Given Holder’s frightening words about this gushing national-security leak — no worse than the third-most worrisome he has encountered in 37 years — his conduct makes no sense. Rather than immediately inform Obama that the AP was spewing classified information more dangerously than almost anyone else since America’s Bicentennial, Holder supposedly kept this to himself.

Regarding the Justice Department’s spying on the AP, White House press secretary Jay Carney said on May 14 that Obama “found out about that from news reports yesterday” — about one year after Holder did.

Rather than cavalierly publishing classified material without government knowledge, the AP cooperated with the administration, which asked it to hold the story for five days. The AP honored this request, AP CEO Gary Pruitt told CBS’s Bob Schieffer on Face the Nation on May 19.

“On the fifth day, we heard from high officials in two parts of the government that the national-security issues had passed and at that point, we released the story,” Pruitt explained. But the AP then learned that “the White House wanted us to hold it another day because they wanted to announce this successful foiling of the plot,” Pruitt continued. “We didn’t think that was a legitimate reason for holding the story.”
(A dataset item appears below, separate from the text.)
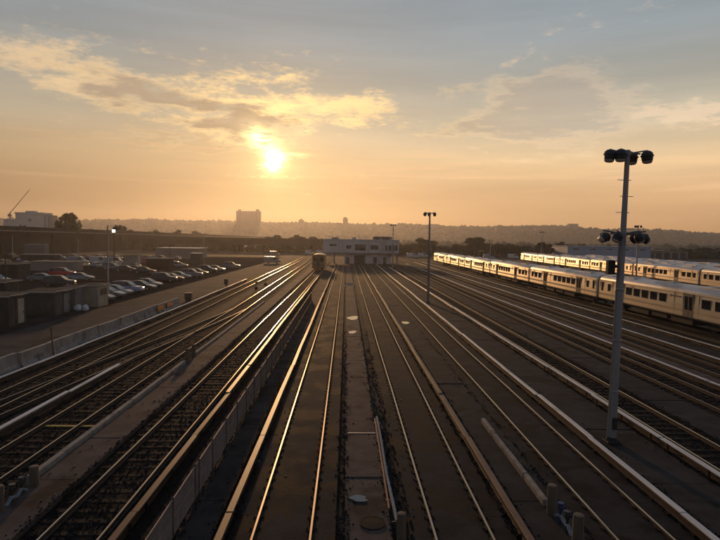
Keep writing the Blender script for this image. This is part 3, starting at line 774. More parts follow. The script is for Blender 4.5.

Schieffer pointed out that “the top terrorism guy at the White House, John Brennan, went on television the next morning and told the story.” Brennan boasted about Team Obama’s unraveling a terrorist plot to blow up a U.S-bound jumbo jet.

Thus, the AP seems less guilty of spilling state secrets than of scooping Obama’s election-year efforts to pound his chest and proclaim himself al-Qaeda’s most ferocious enemy. By beating Obama to this news by one day, AP apparently triggered this unprecedented federal intrusion on its work.

Pruitt said that the AP has begun to feel the chilling effects of Team Obama’s actions.

“We’re already seeing some impact,” Pruitt noted. “Already, officials who would normally talk to us and people we talk to in the normal course of news gathering are already saying to us that they’re a little reluctant to talk to us. They fear that they will be monitored by the government. . . . It’s not hypothetical. We’re actually seeing impact already.”

Back across Capital Canyon, Holder’s words were as comforting as the First Amendment itself.

“With regard to the potential prosecution of the press for the disclosure of material, that is not something that I’ve ever been involved in, heard of, or would think would be a wise policy,” Holder testified before the House Judiciary Committee on May 15. He added, “The focus should be on those people who break their oath and put the American people at risk, not reporters who gather this information. That should not be the focus . . . of these investigations.”